A \(2450-\mathrm{kg}\) automobile moving north \(12.0 \mathrm{~m} / \mathrm{s}\) collides with a \(1650-\mathrm{kg}\) automobile moving \(8.00 \mathrm{~m} / \mathrm{s}\) on an icy road. The automobiles stick together and move after the collision. Find the velocity of the automobiles after the collision if the automobiles were traveling in (a) opposite directions and (b) the same direction before the collision.

A bullet with mass \(60.0 \mathrm{~g}\) is fired with an initial velocity of \(575 \mathrm{~m} / \mathrm{s}\) from a gun with mass \(4.50 \mathrm{~kg}\). What is the speed of the recoil of the gun?

A cannon is mounted on a railroad car. The cannon shoots a \(1.75-\mathrm{kg}\) ball with a muzzle velocity of \(30 \overline{0} \mathrm{~m} / \mathrm{s}\). The cannon and the railroad car together have a mass of \(45 \overline{0} \mathrm{~kg}\). If the ball, cannon, and railroad car are initially at rest, what is the recoil velocity of the car and cannon?

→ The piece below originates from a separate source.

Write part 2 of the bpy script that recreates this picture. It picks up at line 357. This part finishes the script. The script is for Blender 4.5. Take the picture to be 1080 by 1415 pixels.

A \(125-\mathrm{kg}\) pile driver falls from a height of \(10.0 \mathrm{~m}\) to hit a piling. (a) What is its speed as it hits the piling? (b) With what momentum does it hit the piling?

A person is traveling \(75.0 \mathrm{~km} / \mathrm{h}\) in an automobile and throws a bottle of mass \(0.500 \mathrm{~kg}\) out the window. (a) With what momentum does the bottle hit a roadway sign? (b) With what momentum does the bottle hit an oncoming automobile traveling \(85.0 \mathrm{~km} / \mathrm{h}\) in the opposite direction? (c) With what momentum does the bottle hit an automobile passing and traveling \(85.0 \mathrm{~km} / \mathrm{h}\) in the same direction?

(a) What force is required to stop a \(1250-\mathrm{kg}\) car traveling \(95.0 \mathrm{~km} / \mathrm{h}\) within \(4.00 \mathrm{~s}\) ? (b) How far does the car travel during its deceleration?

(a) What force is required to slow a \(1350-\mathrm{kg}\) car traveling \(90.0 \mathrm{~km} / \mathrm{h}\) to \(25.0 \mathrm{~km} / \mathrm{h}\) within \(4.00 \mathrm{~s}\) ? (b) How far does the car travel during its deceleration? (c) How long does it take for the car to come to a complete stop at this same rate of deceleration?

What force is needed to stop a piece of heavy equipment moving \(10.0 \mathrm{~km} / \mathrm{h}\) in \(6.00 \mathrm{~s}\) if its mass is \(50 \overline{0} 0 \mathrm{~kg}\) ?

A standard \(5.0\) -oz baseball is thrown and reaches a batter with a velocity of \(85 \mathrm{mi} / \mathrm{h}\) when it is struck with a bat that causes it to reverse direction with a velocity of \(95 \mathrm{mi} / \mathrm{h}\). Find (a) the impulse and (b) the force exerted on the baseball if the bat is in contact with the ball for \(7.0 \mathrm{~ms}\).